Denmark’s P+ is setting a climate goal for all investments – carbon neutrality by 2050 – and said it will lower its threshold for the exclusion of companies failing to meet its expectations, as part of a series of changes to the pension fund’s sustainable investment approach.
The member-owned scheme for Danish professionals with higher academic qualifications, which covers lawyers, economists, engineers and others, also said it would blacklist coal and oil companies as part of the ESG overhaul.
Anders Eldrup, chair of P+’s supervisory board, said: “With increasing emphasis, our members – at annual general meetings and at other times – have been saying they want the pension fund to play a more active role in the green transition.
“We have therefore set ourselves an ambitious goal that all investments in our portfolio must be CO2-neutral by 2050,” he added.
He said the supervisory board had decided to divest from all coal companies, unless they derived less than 5% turnover from the fossil fuel, and could provide evidence of a green transition process.
The pension fund, which was formed last year from a merger of the pension funds JØP and DIP, is also assessing all utility firms with a view to divesting any making more than 25% of their turnover from electricity produced using coal, Eldrup said.

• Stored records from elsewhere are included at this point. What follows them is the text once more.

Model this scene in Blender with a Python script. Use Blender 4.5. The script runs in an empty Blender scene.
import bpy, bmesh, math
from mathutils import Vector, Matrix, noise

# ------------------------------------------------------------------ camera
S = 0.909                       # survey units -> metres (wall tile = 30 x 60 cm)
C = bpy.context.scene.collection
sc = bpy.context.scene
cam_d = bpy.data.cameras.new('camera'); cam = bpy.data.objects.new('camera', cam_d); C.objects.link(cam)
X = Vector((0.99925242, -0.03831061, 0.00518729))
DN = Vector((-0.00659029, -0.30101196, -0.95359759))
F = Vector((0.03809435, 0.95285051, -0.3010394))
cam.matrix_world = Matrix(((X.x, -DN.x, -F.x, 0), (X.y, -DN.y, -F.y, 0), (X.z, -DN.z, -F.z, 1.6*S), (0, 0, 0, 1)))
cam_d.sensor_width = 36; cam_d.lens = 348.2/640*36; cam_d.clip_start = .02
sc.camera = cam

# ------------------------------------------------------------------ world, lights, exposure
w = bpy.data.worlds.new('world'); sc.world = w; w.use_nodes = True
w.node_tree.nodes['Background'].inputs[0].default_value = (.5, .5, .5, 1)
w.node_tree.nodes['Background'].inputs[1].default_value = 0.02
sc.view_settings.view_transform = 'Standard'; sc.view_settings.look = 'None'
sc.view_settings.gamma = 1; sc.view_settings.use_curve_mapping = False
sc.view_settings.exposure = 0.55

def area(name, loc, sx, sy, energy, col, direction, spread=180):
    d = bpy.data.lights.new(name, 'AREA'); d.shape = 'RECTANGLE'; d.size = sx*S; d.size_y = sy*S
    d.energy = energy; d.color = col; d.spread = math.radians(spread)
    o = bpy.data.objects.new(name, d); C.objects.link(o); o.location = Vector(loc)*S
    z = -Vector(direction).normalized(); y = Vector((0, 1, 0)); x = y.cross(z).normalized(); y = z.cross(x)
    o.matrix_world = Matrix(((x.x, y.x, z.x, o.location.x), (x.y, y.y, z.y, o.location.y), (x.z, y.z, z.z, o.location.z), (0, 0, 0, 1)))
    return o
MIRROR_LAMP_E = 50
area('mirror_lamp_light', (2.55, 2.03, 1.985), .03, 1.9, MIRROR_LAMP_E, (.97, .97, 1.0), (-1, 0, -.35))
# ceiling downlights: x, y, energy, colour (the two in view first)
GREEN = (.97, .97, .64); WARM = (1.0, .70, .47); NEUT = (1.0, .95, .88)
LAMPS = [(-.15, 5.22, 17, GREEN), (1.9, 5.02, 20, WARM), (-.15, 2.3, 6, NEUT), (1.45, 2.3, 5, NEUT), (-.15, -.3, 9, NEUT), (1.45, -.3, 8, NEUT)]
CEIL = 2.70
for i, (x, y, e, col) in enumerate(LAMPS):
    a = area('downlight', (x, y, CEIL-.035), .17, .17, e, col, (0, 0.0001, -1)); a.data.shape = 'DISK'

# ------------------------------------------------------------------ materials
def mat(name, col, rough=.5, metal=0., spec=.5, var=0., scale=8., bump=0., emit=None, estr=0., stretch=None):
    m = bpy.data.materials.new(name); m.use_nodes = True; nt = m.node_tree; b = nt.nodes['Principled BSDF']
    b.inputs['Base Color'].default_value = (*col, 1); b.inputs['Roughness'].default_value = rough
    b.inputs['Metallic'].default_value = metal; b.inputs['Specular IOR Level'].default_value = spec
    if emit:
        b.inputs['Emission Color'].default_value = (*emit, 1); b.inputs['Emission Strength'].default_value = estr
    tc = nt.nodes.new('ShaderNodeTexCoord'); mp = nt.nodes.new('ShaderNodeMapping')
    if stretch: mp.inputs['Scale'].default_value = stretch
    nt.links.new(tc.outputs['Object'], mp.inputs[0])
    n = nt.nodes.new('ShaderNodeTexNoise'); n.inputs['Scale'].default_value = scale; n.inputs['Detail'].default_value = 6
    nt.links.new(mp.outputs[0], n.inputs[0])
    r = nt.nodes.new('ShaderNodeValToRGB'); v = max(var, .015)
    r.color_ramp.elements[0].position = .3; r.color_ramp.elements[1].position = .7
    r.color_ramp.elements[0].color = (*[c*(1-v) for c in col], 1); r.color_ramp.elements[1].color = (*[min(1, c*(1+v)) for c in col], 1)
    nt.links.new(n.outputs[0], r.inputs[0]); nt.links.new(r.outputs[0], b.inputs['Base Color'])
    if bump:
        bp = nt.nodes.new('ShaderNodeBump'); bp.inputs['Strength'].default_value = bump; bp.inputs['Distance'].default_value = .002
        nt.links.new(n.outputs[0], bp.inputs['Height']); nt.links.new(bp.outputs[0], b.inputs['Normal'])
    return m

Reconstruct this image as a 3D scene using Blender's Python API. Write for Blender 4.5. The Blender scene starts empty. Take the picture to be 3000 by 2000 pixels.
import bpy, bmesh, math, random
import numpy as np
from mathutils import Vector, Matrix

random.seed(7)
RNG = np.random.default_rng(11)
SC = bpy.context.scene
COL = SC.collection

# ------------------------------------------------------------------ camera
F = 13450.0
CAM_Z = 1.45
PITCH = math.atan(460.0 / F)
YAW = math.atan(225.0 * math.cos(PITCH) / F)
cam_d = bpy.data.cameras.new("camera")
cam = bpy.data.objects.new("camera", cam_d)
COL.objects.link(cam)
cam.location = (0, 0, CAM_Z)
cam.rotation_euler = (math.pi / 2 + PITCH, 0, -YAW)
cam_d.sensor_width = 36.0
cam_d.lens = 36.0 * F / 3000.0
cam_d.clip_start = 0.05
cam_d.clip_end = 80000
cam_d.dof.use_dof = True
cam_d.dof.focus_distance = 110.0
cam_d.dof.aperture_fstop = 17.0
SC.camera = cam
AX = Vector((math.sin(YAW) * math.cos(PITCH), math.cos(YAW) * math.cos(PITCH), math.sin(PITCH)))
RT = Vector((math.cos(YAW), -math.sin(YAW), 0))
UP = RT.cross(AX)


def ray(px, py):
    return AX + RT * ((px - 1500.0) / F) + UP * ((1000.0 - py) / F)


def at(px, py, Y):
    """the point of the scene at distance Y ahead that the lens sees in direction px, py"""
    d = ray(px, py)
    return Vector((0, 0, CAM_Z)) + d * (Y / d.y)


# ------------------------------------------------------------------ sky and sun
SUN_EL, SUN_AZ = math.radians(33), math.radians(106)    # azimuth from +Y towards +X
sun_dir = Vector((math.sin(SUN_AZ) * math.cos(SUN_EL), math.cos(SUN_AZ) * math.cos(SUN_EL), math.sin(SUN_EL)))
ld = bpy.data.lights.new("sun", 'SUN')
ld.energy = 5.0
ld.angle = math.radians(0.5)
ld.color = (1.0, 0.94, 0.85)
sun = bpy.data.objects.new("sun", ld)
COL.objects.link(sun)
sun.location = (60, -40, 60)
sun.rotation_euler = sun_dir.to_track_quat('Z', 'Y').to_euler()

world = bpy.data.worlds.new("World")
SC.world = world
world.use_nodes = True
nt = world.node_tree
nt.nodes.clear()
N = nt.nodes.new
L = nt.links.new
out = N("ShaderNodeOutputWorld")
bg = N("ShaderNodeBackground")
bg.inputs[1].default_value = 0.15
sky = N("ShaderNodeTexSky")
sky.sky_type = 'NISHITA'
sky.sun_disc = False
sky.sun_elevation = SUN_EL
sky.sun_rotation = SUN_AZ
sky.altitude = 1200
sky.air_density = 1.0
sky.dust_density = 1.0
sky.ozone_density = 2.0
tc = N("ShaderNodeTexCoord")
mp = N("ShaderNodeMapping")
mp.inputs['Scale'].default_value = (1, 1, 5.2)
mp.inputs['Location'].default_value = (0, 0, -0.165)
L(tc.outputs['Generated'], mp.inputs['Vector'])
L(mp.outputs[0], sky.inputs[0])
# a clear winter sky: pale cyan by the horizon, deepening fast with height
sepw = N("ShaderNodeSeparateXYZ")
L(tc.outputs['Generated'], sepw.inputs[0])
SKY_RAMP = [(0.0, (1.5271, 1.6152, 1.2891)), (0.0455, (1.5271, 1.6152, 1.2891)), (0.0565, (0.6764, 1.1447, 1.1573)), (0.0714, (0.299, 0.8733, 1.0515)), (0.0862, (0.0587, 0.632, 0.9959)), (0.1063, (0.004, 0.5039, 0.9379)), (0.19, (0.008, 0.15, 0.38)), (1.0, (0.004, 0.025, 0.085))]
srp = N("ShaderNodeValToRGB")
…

P+ said it would also divest from all oil firms with more than 30% of turnover from the production of oil, and which did not want to discuss a conversion of their business strategy.
“We aim to achieve the goal of this work in the course of 2021,” Eldrup said.
The pension fund said it was adopting tougher exclusion rules, and would draw a clearer line in the sand vis-à-vis companies failing to meet the pension fund’s objectives.
Eldrup said the pension fund believed that dialogue and active ownership could create real change, and that it was P+’s primary tool.
But he added: “If the companies in our portfolio refuse to enter into a dialogue with a view to restructuring, we will divest the shares.”
P+ also said that while many investors only imposed climate criteria on their listed equities, it would go a step further and look at all investments including bonds and unlisted investments.
It also said it would increase transparency surrounding its investments, pledging to publish an overview of holdings in those companies that put the heaviest burden on the climate, with justifications for each of these, as well as information on its active ownership work.
“The world cannot always be divided into black and green companies, and as a responsible investor we are constantly faced with dilemmas where there are no easy answers,” Eldrup said.
By being more transparent, he said, the pension fund was aiming to increase the general discussion about responsible investment, both within its sector and beyond.
P+ also said it planned to launch a green investment option in 2021, and had decided to join the Net-Zero Asset Owner Alliance.